El anillo del Obispo fue adjudicado por más de un millón de pesetas -6.000 euros, una cantidad exorbitante para la época, a la Agrupación de Conserveros de Murcia.

La imagen de un Obispo desnudo, sin el anillo oficial, se convirtió en el símbolo de la comunión entre la Iglesia tradicionalista y el régimen franquista. Aquel gesto fue un jalón más de la trayectoria de un clérigo que había venido compartiendo desde finales de 1936 los postulados franquistas y que no dudó en 1937 en firmar la carta de los obispos en favor de la Cruzada y para hacer un frente común al comunismo.

La donación de su anillo a aquella mascarada, punto culminante de su vida pastoral, quedó recogido en una foto en el que se le ve junto a la actriz Carmen Sevilla descendiendo por la gran escalinata del teatro, donde se celebró la última sesión de la Gran Subasta.   

El Obispo de Valencia Marcelino Olaechea,
junto con Carmen Sevilla y en un segundo
plano Vicente Parra en 1957

Las desventuras del anillo del obispo de Valencia destiló riadas de tinta y grandes titulares en la prensa, hasta el punto de convertir al Prelado en una víctima más de la riada; un obispo sin su anillo. Se abrió entonces una suscripción popular para regalar al obispo un nuevo anillo que él volvió a donar a los damnificados. El Papa Pio XII puso fin al culebrón del anillo obispal cuando desde Roma envío al jerarca valenciano un tercer anillo con la orden de no sacárselo nunca más del dedo. Todas estas peripecias obispales dejaron en la semipenumbra la labor de cientos de sacerdotes y seminaristas, que en disciplinados turnos de mañana, tarde y noche estuvieron sacando con palas el barro de las calles valencianas.
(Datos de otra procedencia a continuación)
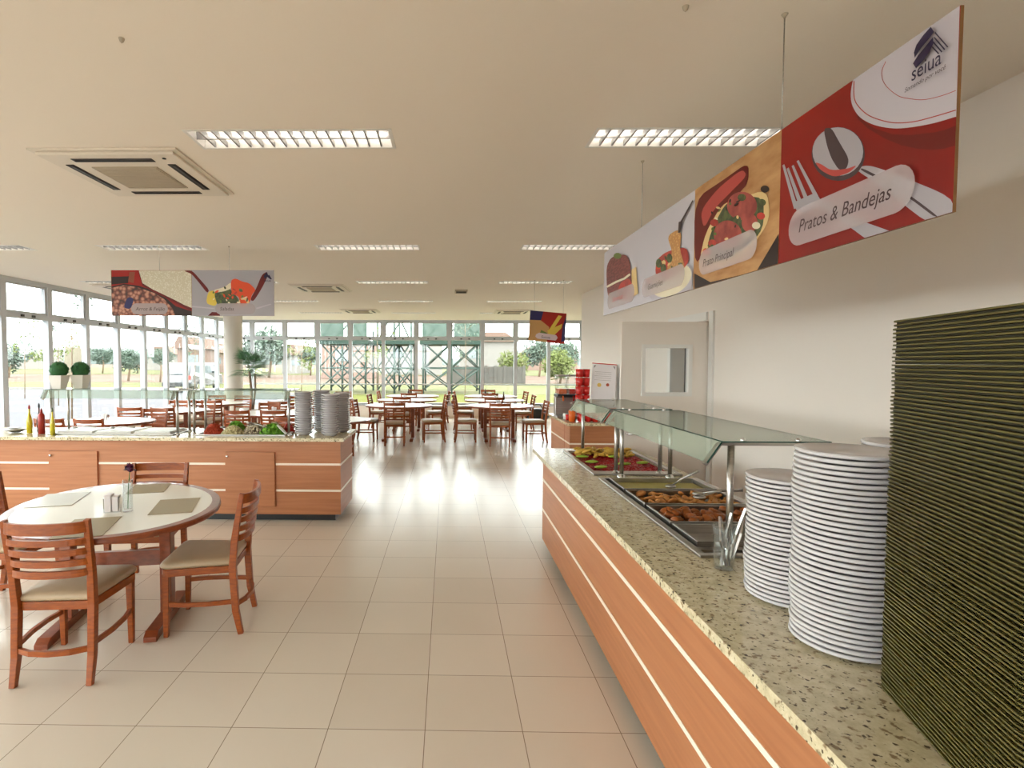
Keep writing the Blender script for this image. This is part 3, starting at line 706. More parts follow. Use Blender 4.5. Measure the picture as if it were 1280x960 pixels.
# plates
def plate_mesh(r, h):
    b = B(); lathe(b, [(0, .004), (r*.55, .004), (r*.58, 0), (r*.62, .003), (r*.8, h*.28), (r*.975, h*.52), (r, h*.62), (r*1.003, h*.8), (r*.99, h*.98), (r*.96, h), (r*.75, h*.62), (r*.58, .009), (0, .009)], 40); return b
plate0 = obj('dinner_plate', plate_mesh(.135, .022), 'porcelain')
used = [False]
def stack(first, x, y, z0, n, pitch, lab, group, jit=.002, lean=(0, 0), seed=1, flag=None):
    rnd = random.Random(seed)
    for i in range(n):
        if flag[0]: o = first.copy(); C.objects.link(o)
        else: o = first; flag[0] = True
        o.location = (x + rnd.uniform(-jit, jit) + .003*math.sin(i*.35+seed) + lean[0]*i/n, y + rnd.uniform(-jit, jit) + lean[1]*i/n, z0 + i*pitch); o.rotation_euler.z = rnd.uniform(0, 6)
        tag(o, '%s %s' % (from_top(n-i), lab) if n-i > 1 else 'topmost ' + lab, 'plate', group)
stack(plate0, 1.135, 1.565, .9003, 36, .0153, 'white dinner plate of tall pile touching green trays', 'plates in the tall pile by the trays', seed=1, flag=used)
stack(plate0, 1.165, 1.87, .9003, 27, .0153, 'white dinner plate of the lower pile next to utensil jar', 'plates in the lower pile', seed=2, flag=used)
stack(plate0, 1.43, 1.70, .9003, 36, .0153, 'white dinner plate of the tall pile set toward the wall', 'plates in the tall pile near the wall', seed=3, flag=used)
# trays
def tray_mesh():
    b = B(); L_, W_, r = .50, .37, .03
    def out(o):
        pts = []
        for cx_, cy_, a0 in ((W_-r, -r, 0), (r, -r, 90), (r, -L_+r, 180), (W_-r, -L_+r, 270)):
            for k in range(4): a = math.radians(a0 + k*30); pts.append((cx_ + (r+o)*math.cos(a), cy_ + (r+o)*math.sin(a)))
        return pts
    prism(b, out(-.006), 0, .0050, mi=1, smooth=True); prism(b, out(0), .0050, .0088, mi=0, smooth=True); return b
tray0 = obj('food_tray', tray_mesh(), ['olive', 'olive_shade']); NT = 95; rnd = random.Random(5)
for i in range(NT):
    o = tray0 if i == 0 else tray0.copy()
    if i: C.objects.link(o)
    o.location = (1.072 + rnd.uniform(-.0012, .0012), 1.365 + rnd.uniform(-.0012, .0012), .9003 + i*.0095); o.rotation_euler.z = math.radians(-15) + rnd.uniform(-.002, .002)
    tag(o, '%s olive-green serving tray in the tall pile on the granite' % from_top(NT-i) if i < NT-1 else 'topmost olive-green serving tray of the tall pile on the granite', 'tray', 'olive trays piled on the counter')
# utensil jar
t = thing('utensil_jar', 'clear glass jar of serving tongs beside the lower plate pile', 'jar', (1.075, 2.13, .9))
b = B(); lathe(b, [(0, .004), (.036, .004), (.040, .15), (.044, .17), (.040, .17), (.036, .15), (.033, .010), (0, .010)], 24); obj('jar_glass', b, 'clear', t)
def tongs(label, base, top, group):
    t = thing('serving_tongs', label, 'tongs', base, 0, group); d = Vector(top) - Vector(base); s = Vector((.014, .006, 0))
    for k in (-1, 1):
        b = B(); bar(b, [tuple(s*k*.5), tuple(d*.5 + s*k), tuple(d)], .006, .0018, up=(1, .2, .1)); obj('tong_arm', b, 'steel', t)
tongs('steel tongs leaning to the wall in the glass jar', (1.07, 2.13, .915), (1.10, 2.13, 1.12), 'tongs in the jar')
tongs('steel tongs standing straight in the glass jar', (1.085, 2.12, .915), (1.065, 2.15, 1.10), 'tongs in the jar')
tongs('dark-gripped tongs leaning on the guard post by the jar', (1.14, 2.20, .915), (1.17, 2.16, 1.13), 'tongs in the jar')

# ------------------------------------------------ salad counter (island) across the aisle
cabinet('salad_counter', 'cherry laminate island salad counter with cupboard doors facing the round table', -6.4, -1.13, 5.76, 6.46, (.615, .335), doors=((-4.245, -3.715), (-2.355, -1.822)), front='y')
WA = (-4.31, -3.0, 5.90, 6.32); WB = (-2.715, -1.785, 5.90, 6.32)
slab_y('granite_island_top', 'beige granite top of the island salad counter', -6.45, -1.09, 5.70, 6.52, [WA, WB])
well('steel well of white covered pans in the island counter', WA); well('steel salad well beside the plate piles', WB)
M['white_food'] = mat('white_trays', '#e9e6e0', .3)
for i, (a, c, l) in enumerate(((-4.29, -3.88, 'closest to the oil bottles'), (-3.86, -3.45, 'second from the oil bottles'), (-3.43, -3.02, 'next to the salad well'))):
    t = thing('lidded_pan', 'white lidded pan ' + l, 'pan', ((a+c)/2, 6.11, .9), 0, 'white lidded pans in the island well'); w = (c-a)/2
    b = B(); prism(b, [(-w, -.19), (w, -.19), (w, .19), (-w, .19)], -.02, .02); obj('pan_body', b, 'white_food', t, bevel=.004)
    b = B(); prism(b, [(-w+.01, -.18), (w-.01, -.18), (w-.01, .18), (-w+.01, .18)], .02, .035); obj('lid', b, 'white', t, bevel=.006)
    if i < 2:
        ladle('long serving spoon lying on the white pan ' + l, ((a+c)/2-.1, 6.08, .955), ((a+c)/2+.2, 6.0, .97), group='spoons on the island pans')
guard('glass sneeze guard carrying two topiary pots on the island counter', 0, .40, 0, 1.46, 1.385, 'sneeze guards on the island counter')
g1 = [o for o in bpy.data.objects if o.get('category') == 'sneeze guard'][-1]; g1.location = (-3.655, 6.10, .9); g1.rotation_euler.z = PI/2
guard('glass sneeze guard over the salads on the island counter', 0, .40, 0, 1.10, 1.385, 'sneeze guards on the island counter')
g2 = [o for o in bpy.data.objects if o.get('category') == 'sneeze guard' and o != g1][-1]; g2.location = (-2.25, 6.10, .9); g2.rotation_euler.z = PI/2
# salads: loose heaps nobody could count
M['carrot'] = mat('carrot', '#e05a2c', .5, noise=('#9c2a10', 45, (1, 1, 1), .3, .7)); M['lettuce'] = mat('lettuce', '#86bd3a', .5, noise=('#3f7a1c', 32, (1, 1, 1), .3, .7))
M['potato'] = mat('potato_salad', '#dccf9f', .5, noise=('#a8966a', 45, (1, 1, 1), .3, .7)); M['mush'] = mat('mushroom_salad', '#5a4632', .5, noise=('#b8ab90', 40, (1, 1, 1), .4, .6))
M['tomato'] = mat('tomato', '#b52a1c', .35); M['pale_slaw'] = mat('pale_slaw', '#d9cdb0', .5)
def salad(name, label, c, r, h, n, size, m_, kind, seed, cat='salad'):
    rnd = random.Random(seed); b = B()
    ball(b, (0, 0, 0), r*.93, 2, .05, sc=(1, .75, h/r*.66), rnd=rnd)
    for v in b.verts: v.co.z = max(v.co.z, -.01)
    for _ in range(int(n*2.2)):
        a, q = rnd.uniform(0, 2*PI), rnd.random()**.5; x, y = r*q*math.cos(a), r*.78*q*math.sin(a); z = h*(1-q*q)*.8 + .012
        d = Vector((rnd.gauss(0, 1), rnd.gauss(0, 1), rnd.gauss(0, .6))).normalized()
        if kind == 'shred': tube(b, [Vector((x, y, z)) - d*size, Vector((x, y, z)) + d*size], size*.14, 4)
        elif kind == 'leaf':
            e = d.orthogonal().normalized(); f = d.cross(e); v = []
            for k in range(6):
                an = k*PI/3; v.append(b.verts.new(Vector((x, y, z)) + d*math.cos(an)*size + e*math.sin(an)*size*.8 + f*size*.35*(k % 2)))
            b.faces.new(v)
        else: ball(b, (x, y, z), size, 1, .15, rnd=rnd)
    t = obj(name, b, m_, loc=c, fix=(kind != 'leaf')); tag(t, label, cat, kind='stuff'); return t
for v in bpy.data.objects: pass
zs = .885
salad('carrot_salad', 'orange-red shredded carrot heaped beside the guard post', (-2.59, 6.05, zs), .11, .13, 260, .022, 'carrot', 'shred', 1)
salad('lettuce_leaves', 'small heap of bright green lettuce behind the potato salad', (-2.42, 6.24, zs), .10, .13, 150, .03, 'lettuce', 'leaf', 2)
salad('potato_salad', 'pale creamy potato salad between carrot and mushrooms', (-2.37, 6.02, zs), .125, .11, 160, .013, 'potato', 'ball', 3)
salad('mushroom_salad', 'brown mushroom salad in the middle of the salad well', (-2.15, 6.08, zs), .13, .14, 170, .016, 'mush', 'ball', 4)
salad('pale_slaw', 'pale shredded slaw behind the mushroom salad', (-1.98, 6.24, zs), .09, .13, 120, .018, 'pale_slaw', 'shred', 5)
salad('green_lettuce', 'large heap of green lettuce close to the plate piles', (-1.93, 6.02, zs), .125, .12, 260, .032, 'lettuce', 'leaf', 6)
salad('tomato_salad', 'red chopped tomato in the corner by the plate piles', (-1.81, 6.21, zs), .06, .12, 60, .016, 'tomato', 'ball', 7)
ladle('white-handled serving spoon sticking up between carrot and potato salad', (-2.50, 6.05, .97), (-2.46, 5.98, 1.10), group='spoons in the salads')
ladle('long steel spoon lying across the mushroom salad', (-2.2, 6.05, 1.02), (-1.97, 5.97, .975), group='spoons in the salads')
t = thing('salad_tongs', 'white tongs resting on lettuce with grips over the granite edge', 'tongs', (-1.87, 6.0, 1.0))
for k in (-1, 1):
    b = B(); bar(b, [(0, 0, 0), (.06, -.06+k*.012, -.03), (.13, -.12+k*.006, -.075)], .011, .004); obj('tong_arm', b, 'white', t)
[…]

Por lo contrario, en el 1962 ante la riada del Vallés,  las autoridades eclesiásticas catalanas se movieron en silencio y con discreción. Pronunciaron eso sí los discursos oficiales que les impuso el protocolo en las ceremonias oficiales, sobre todo en los funerales solemnes presididos por el Caudillo. El arzobispo Gregorio Modrego no hizo ni un gesto más de los establecidos a pesar de que era tan adepto al régimen como su compañero valenciano. Ni los miembros de la Iglesia catalana ni los fieles le hubieran permitido al Obispo Modrego un comportamiento diferente.

La Iglesia catalana trabajó así sumida en el silencio. Pero no dudó en criticar y oponerse a la campaña oficial hasta el punto de divorciarse del régimen y apostar por una estructura asistencial al margen de la oficial.

¿Cómo es posible que la Iglesia catalana se comportara de manera tan diferente a la valenciana? Para empezar, por una simple razón, porque la Iglesia catalana se había empezado a regir de abajo a arriba y no de arriba abajo, como estaba estructurada la valenciana. Pero además, porque cuando acaeció la tragedia del Vallés, el Papa era Juan XXIII, que tenía desde un punto de vista social una actitud diferente a la de su predecesor Pio XII.

Hay que recordar que 1962, año de la riuada fue también el año en que empezó el Concilio Vaticano II, que colocó en entredicho aquella iglesia de pandereta que se había comprometido,  por encima de todo, con el franquismo.